[BEGIN DATA LINES]
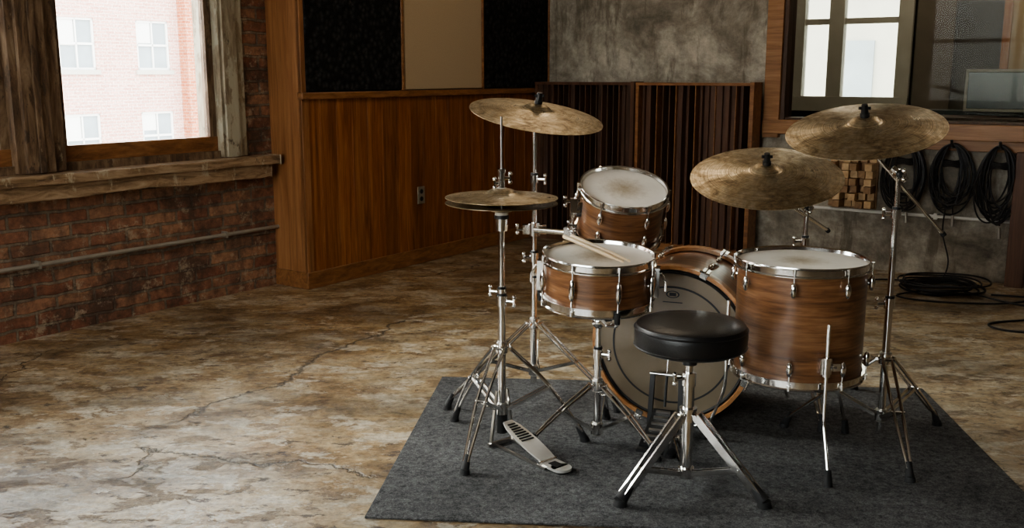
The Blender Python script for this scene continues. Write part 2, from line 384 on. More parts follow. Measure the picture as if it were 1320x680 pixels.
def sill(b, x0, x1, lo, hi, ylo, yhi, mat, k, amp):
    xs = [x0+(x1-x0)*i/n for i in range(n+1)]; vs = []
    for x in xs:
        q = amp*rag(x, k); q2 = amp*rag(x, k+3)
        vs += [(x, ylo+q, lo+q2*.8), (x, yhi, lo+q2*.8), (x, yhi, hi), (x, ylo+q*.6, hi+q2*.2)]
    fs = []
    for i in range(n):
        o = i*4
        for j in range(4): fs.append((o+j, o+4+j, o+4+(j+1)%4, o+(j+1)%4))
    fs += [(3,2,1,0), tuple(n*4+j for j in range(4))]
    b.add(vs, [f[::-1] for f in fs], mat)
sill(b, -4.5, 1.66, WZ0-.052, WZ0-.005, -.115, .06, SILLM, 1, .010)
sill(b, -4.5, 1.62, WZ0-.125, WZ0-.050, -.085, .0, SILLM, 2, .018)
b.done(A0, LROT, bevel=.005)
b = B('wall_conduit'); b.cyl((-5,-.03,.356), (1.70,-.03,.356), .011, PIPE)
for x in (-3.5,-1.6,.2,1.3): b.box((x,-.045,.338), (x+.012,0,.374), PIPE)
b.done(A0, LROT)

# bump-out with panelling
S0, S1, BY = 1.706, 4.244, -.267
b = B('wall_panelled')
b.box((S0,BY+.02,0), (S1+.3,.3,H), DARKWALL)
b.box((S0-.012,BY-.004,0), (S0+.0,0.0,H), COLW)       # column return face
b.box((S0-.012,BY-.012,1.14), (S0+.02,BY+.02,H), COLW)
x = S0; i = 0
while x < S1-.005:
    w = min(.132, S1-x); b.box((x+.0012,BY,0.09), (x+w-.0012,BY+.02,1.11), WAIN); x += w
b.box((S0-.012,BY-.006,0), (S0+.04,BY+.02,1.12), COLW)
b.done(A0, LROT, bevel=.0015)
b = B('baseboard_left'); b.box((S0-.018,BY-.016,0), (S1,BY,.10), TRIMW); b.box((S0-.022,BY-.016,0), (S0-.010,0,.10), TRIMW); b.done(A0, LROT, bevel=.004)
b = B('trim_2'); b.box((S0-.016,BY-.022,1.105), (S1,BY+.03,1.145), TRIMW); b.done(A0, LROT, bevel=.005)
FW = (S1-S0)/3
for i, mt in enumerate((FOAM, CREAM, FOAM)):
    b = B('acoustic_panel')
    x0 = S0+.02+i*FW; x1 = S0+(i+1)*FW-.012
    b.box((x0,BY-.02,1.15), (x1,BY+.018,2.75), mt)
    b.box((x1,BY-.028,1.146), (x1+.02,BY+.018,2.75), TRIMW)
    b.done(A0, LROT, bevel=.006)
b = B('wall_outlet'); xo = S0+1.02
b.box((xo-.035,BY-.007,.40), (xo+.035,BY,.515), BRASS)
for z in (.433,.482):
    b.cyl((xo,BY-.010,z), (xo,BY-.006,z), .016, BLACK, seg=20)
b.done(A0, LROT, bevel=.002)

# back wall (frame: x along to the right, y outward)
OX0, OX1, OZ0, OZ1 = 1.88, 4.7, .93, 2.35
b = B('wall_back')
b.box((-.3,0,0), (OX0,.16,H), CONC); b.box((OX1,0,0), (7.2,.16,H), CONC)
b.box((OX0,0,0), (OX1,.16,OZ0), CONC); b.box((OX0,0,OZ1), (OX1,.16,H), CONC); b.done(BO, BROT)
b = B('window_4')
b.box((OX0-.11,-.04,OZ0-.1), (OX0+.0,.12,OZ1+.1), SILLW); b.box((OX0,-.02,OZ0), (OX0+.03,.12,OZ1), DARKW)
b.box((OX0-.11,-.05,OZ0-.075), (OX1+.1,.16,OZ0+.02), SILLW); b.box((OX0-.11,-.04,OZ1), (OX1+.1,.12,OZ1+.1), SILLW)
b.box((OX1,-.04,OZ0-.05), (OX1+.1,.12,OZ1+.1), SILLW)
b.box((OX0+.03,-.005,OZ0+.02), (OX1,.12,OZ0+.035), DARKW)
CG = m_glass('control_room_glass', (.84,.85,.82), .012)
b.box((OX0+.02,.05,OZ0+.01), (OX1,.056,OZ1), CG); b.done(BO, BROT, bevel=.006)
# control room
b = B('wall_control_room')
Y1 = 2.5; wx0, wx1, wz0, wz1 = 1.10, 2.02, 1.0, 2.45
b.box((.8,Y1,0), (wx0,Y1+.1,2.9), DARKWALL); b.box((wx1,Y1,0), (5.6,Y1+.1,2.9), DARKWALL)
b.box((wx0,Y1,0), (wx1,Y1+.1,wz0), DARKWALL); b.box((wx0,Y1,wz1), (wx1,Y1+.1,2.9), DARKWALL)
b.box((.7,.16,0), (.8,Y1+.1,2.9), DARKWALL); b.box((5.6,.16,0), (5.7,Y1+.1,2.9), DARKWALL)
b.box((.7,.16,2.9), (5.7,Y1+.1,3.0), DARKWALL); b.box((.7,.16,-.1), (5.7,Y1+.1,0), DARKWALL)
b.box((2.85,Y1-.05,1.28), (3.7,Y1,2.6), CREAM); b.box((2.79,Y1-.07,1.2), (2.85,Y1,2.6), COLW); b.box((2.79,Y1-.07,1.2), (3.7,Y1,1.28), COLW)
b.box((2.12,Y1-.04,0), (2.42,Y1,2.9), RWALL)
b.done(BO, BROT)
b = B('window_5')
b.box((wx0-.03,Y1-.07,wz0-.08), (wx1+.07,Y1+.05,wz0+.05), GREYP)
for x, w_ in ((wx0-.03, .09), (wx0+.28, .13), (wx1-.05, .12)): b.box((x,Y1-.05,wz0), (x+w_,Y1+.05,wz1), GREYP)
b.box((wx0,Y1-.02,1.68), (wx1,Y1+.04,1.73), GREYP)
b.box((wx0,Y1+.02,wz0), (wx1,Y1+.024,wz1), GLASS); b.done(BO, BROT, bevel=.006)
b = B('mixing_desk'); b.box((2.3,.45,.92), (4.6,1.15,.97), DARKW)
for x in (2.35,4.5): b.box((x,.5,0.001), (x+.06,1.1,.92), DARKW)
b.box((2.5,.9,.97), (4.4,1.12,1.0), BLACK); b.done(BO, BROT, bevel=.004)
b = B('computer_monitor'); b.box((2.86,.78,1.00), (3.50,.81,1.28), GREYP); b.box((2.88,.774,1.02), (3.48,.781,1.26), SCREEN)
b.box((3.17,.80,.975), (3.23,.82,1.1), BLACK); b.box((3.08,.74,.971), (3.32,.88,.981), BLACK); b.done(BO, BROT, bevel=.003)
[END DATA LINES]
Write out each line of the data exactly; the images should be left out.

» **THE RESULT**
The Blender Python script for this scene continues. Write part 2, from line 384 on. More parts follow. Measure the picture as if it were 1320x680 pixels.
def sill(b, x0, x1, lo, hi, ylo, yhi, mat, k, amp):
    xs = [x0+(x1-x0)*i/n for i in range(n+1)]; vs = []
    for x in xs:
        q = amp*rag(x, k); q2 = amp*rag(x, k+3)
        vs += [(x, ylo+q, lo+q2*.8), (x, yhi, lo+q2*.8), (x, yhi, hi), (x, ylo+q*.6, hi+q2*.2)]
    fs = []
    for i in range(n):
        o = i*4
        for j in range(4): fs.append((o+j, o+4+j, o+4+(j+1)%4, o+(j+1)%4))
    fs += [(3,2,1,0), tuple(n*4+j for j in range(4))]
    b.add(vs, [f[::-1] for f in fs], mat)
sill(b, -4.5, 1.66, WZ0-.052, WZ0-.005, -.115, .06, SILLM, 1, .010)
sill(b, -4.5, 1.62, WZ0-.125, WZ0-.050, -.085, .0, SILLM, 2, .018)
b.done(A0, LROT, bevel=.005)
b = B('wall_conduit'); b.cyl((-5,-.03,.356), (1.70,-.03,.356), .011, PIPE)
for x in (-3.5,-1.6,.2,1.3): b.box((x,-.045,.338), (x+.012,0,.374), PIPE)
b.done(A0, LROT)

# bump-out with panelling
S0, S1, BY = 1.706, 4.244, -.267
b = B('wall_panelled')
b.box((S0,BY+.02,0), (S1+.3,.3,H), DARKWALL)
b.box((S0-.012,BY-.004,0), (S0+.0,0.0,H), COLW)       # column return face
b.box((S0-.012,BY-.012,1.14), (S0+.02,BY+.02,H), COLW)
x = S0; i = 0
while x < S1-.005:
    w = min(.132, S1-x); b.box((x+.0012,BY,0.09), (x+w-.0012,BY+.02,1.11), WAIN); x += w
b.box((S0-.012,BY-.006,0), (S0+.04,BY+.02,1.12), COLW)
b.done(A0, LROT, bevel=.0015)
b = B('baseboard_left'); b.box((S0-.018,BY-.016,0), (S1,BY,.10), TRIMW); b.box((S0-.022,BY-.016,0), (S0-.010,0,.10), TRIMW); b.done(A0, LROT, bevel=.004)
b = B('trim_2'); b.box((S0-.016,BY-.022,1.105), (S1,BY+.03,1.145), TRIMW); b.done(A0, LROT, bevel=.005)
FW = (S1-S0)/3
for i, mt in enumerate((FOAM, CREAM, FOAM)):
    b = B('acoustic_panel')
    x0 = S0+.02+i*FW; x1 = S0+(i+1)*FW-.012
    b.box((x0,BY-.02,1.15), (x1,BY+.018,2.75), mt)
    b.box((x1,BY-.028,1.146), (x1+.02,BY+.018,2.75), TRIMW)
    b.done(A0, LROT, bevel=.006)
b = B('wall_outlet'); xo = S0+1.02
b.box((xo-.035,BY-.007,.40), (xo+.035,BY,.515), BRASS)
for z in (.433,.482):
    b.cyl((xo,BY-.010,z), (xo,BY-.006,z), .016, BLACK, seg=20)
b.done(A0, LROT, bevel=.002)

# back wall (frame: x along to the right, y outward)
OX0, OX1, OZ0, OZ1 = 1.88, 4.7, .93, 2.35
b = B('wall_back')
b.box((-.3,0,0), (OX0,.16,H), CONC); b.box((OX1,0,0), (7.2,.16,H), CONC)
b.box((OX0,0,0), (OX1,.16,OZ0), CONC); b.box((OX0,0,OZ1), (OX1,.16,H), CONC); b.done(BO, BROT)
b = B('window_4')
b.box((OX0-.11,-.04,OZ0-.1), (OX0+.0,.12,OZ1+.1), SILLW); b.box((OX0,-.02,OZ0), (OX0+.03,.12,OZ1), DARKW)
b.box((OX0-.11,-.05,OZ0-.075), (OX1+.1,.16,OZ0+.02), SILLW); b.box((OX0-.11,-.04,OZ1), (OX1+.1,.12,OZ1+.1), SILLW)
b.box((OX1,-.04,OZ0-.05), (OX1+.1,.12,OZ1+.1), SILLW)
b.box((OX0+.03,-.005,OZ0+.02), (OX1,.12,OZ0+.035), DARKW)
CG = m_glass('control_room_glass', (.84,.85,.82), .012)
b.box((OX0+.02,.05,OZ0+.01), (OX1,.056,OZ1), CG); b.done(BO, BROT, bevel=.006)
# control room
b = B('wall_control_room')
Y1 = 2.5; wx0, wx1, wz0, wz1 = 1.10, 2.02, 1.0, 2.45
b.box((.8,Y1,0), (wx0,Y1+.1,2.9), DARKWALL); b.box((wx1,Y1,0), (5.6,Y1+.1,2.9), DARKWALL)
b.box((wx0,Y1,0), (wx1,Y1+.1,wz0), DARKWALL); b.box((wx0,Y1,wz1), (wx1,Y1+.1,2.9), DARKWALL)
b.box((.7,.16,0), (.8,Y1+.1,2.9), DARKWALL); b.box((5.6,.16,0), (5.7,Y1+.1,2.9), DARKWALL)
b.box((.7,.16,2.9), (5.7,Y1+.1,3.0), DARKWALL); b.box((.7,.16,-.1), (5.7,Y1+.1,0), DARKWALL)
b.box((2.85,Y1-.05,1.28), (3.7,Y1,2.6), CREAM); b.box((2.79,Y1-.07,1.2), (2.85,Y1,2.6), COLW); b.box((2.79,Y1-.07,1.2), (3.7,Y1,1.28), COLW)
b.box((2.12,Y1-.04,0), (2.42,Y1,2.9), RWALL)
b.done(BO, BROT)
b = B('window_5')
b.box((wx0-.03,Y1-.07,wz0-.08), (wx1+.07,Y1+.05,wz0+.05), GREYP)
for x, w_ in ((wx0-.03, .09), (wx0+.28, .13), (wx1-.05, .12)): b.box((x,Y1-.05,wz0), (x+w_,Y1+.05,wz1), GREYP)
b.box((wx0,Y1-.02,1.68), (wx1,Y1+.04,1.73), GREYP)
b.box((wx0,Y1+.02,wz0), (wx1,Y1+.024,wz1), GLASS); b.done(BO, BROT, bevel=.006)
b = B('mixing_desk'); b.box((2.3,.45,.92), (4.6,1.15,.97), DARKW)
for x in (2.35,4.5): b.box((x,.5,0.001), (x+.06,1.1,.92), DARKW)
b.box((2.5,.9,.97), (4.4,1.12,1.0), BLACK); b.done(BO, BROT, bevel=.004)
b = B('computer_monitor'); b.box((2.86,.78,1.00), (3.50,.81,1.28), GREYP); b.box((2.88,.774,1.02), (3.48,.781,1.26), SCREEN)
b.box((3.17,.80,.975), (3.23,.82,1.1), BLACK); b.box((3.08,.74,.971), (3.32,.88,.981), BLACK); b.done(BO, BROT, bevel=.003)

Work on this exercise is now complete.